Siempre se ha dicho que la envidia es el pecado más típicamente español de los que la iglesia llama "capitales", como si la envidia fuese un sentimiento desconocido entre los habitantes de las islas Kuriles y exclusivo de nosotros.

A mí hay unas cuantas cosas que me dan envidia. No son cosas materiales. Pero, por ejemplo, envidio a las personas que son capaces de trinchar un ave con toda elegancia y naturalidad: el arte del trinchado, la llamada "arte cisoria", es una de las muchas cosas para las que reconozco que soy perfectamente inútil.

Ante la posibilidad de tener que trinchar un ave, sea una tórtola, sea una pularda, experimento la misma sensación que la que dice Larra (en "El castellano viejo") que sentía uno de los invitados a la comida en casa de su amigo Braulio, encargado de trinchar un capón, que entre sudores gemía: "¡este capón no tiene coyunturas!"

Claro, iba uno a Zalacaín, pedía un ave, llegaba ese gran maître que es José Jiménez Blas y, en un periquete y como quien hace otra cosa, en dos o tres tajos dejaba la pieza distribuida y perfectamente cortada. Era un espectáculo. Y yo envidiaba esa habilidad, para la que no he sido llamado, por mucho que haya leído el "Arte Cisoria" de Enrique de Villena, o consultado las instrucciones de autores como Ángel Muro o la Parabere.

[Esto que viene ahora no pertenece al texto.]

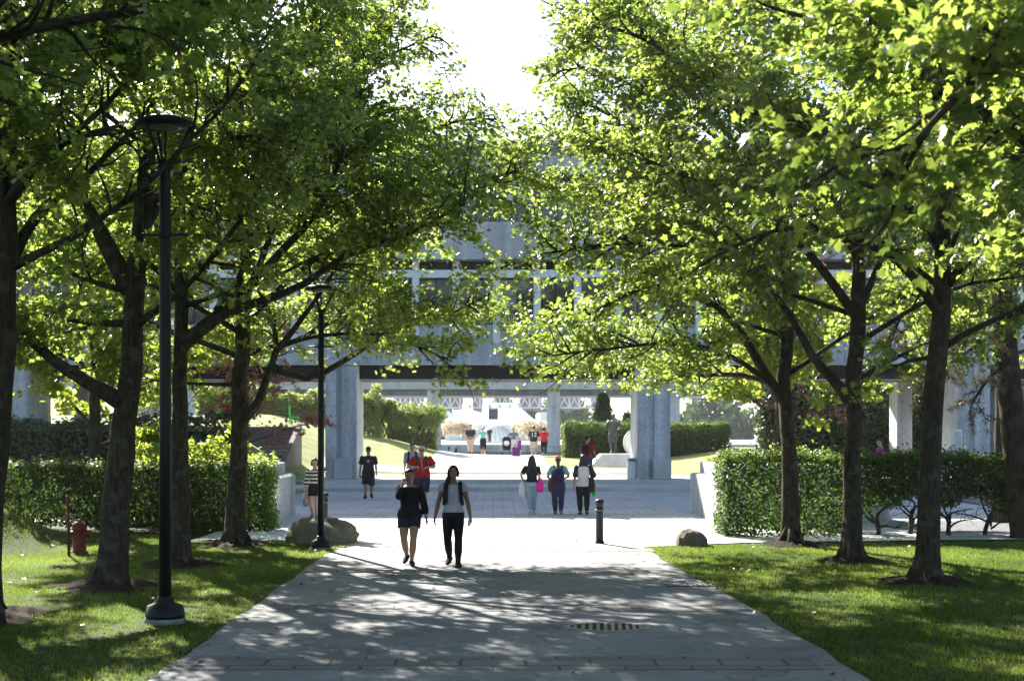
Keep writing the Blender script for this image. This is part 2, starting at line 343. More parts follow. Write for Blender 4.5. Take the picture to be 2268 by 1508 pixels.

Pero bueno, que un particular no sea hábil (o sea completamente negado) para trinchar un ave tiene un pase. Pero que no lo sea quien tiene la responsabilidad de venderla... tiene delito.

Cuando, hace ya más de treinta años, empecé a escribir de estas cosas, teníamos una sana envidia (vamos a llamar "sana envidia" a ese afán de emulación) hacia los franceses. Entre otras muchas cosas relacionadas con la gastronomía, por la habilidad con la que sus carniceros cortaban la carne: nos parecía una obra de arte, mientras que a este lado de los Pirineos lo normal era que la carne se cortase... a machetazos.

"Es que en Francia, para ser carnicero hay que hacer unos cursos", nos explicaba quien estaba enterado. "Pues que se hagan aquí", contestábamos. Bueno, las cosas han cambiado mucho. Para bien.

Pero todavía quedan manazas capaces de destrozar un costillar, estropear una lubina o inutilizar una gallina. Hace unos días, unos amigos nos dijeron que se habían hecho con un pollo "de los de verdad", y nos invitaron a compartirlo.

Mal cortado, pero... Carnes oscuras de color, poderosas de sabor, perfectamente aromatizadas por las hierbas y el limón... Ciertamente, quien troceó el pollo en crudo no era, precisamente, un artista. Aún queda camino que recorrer. Pero... qué quieren que les diga: no se imaginan lo tranquilo que me quedé cuando supe que, esta vez, no había que trinchar el pollo en la mesa: lo disfruté muchísimo más, sin tener que sudar buscándole "las coyunturas".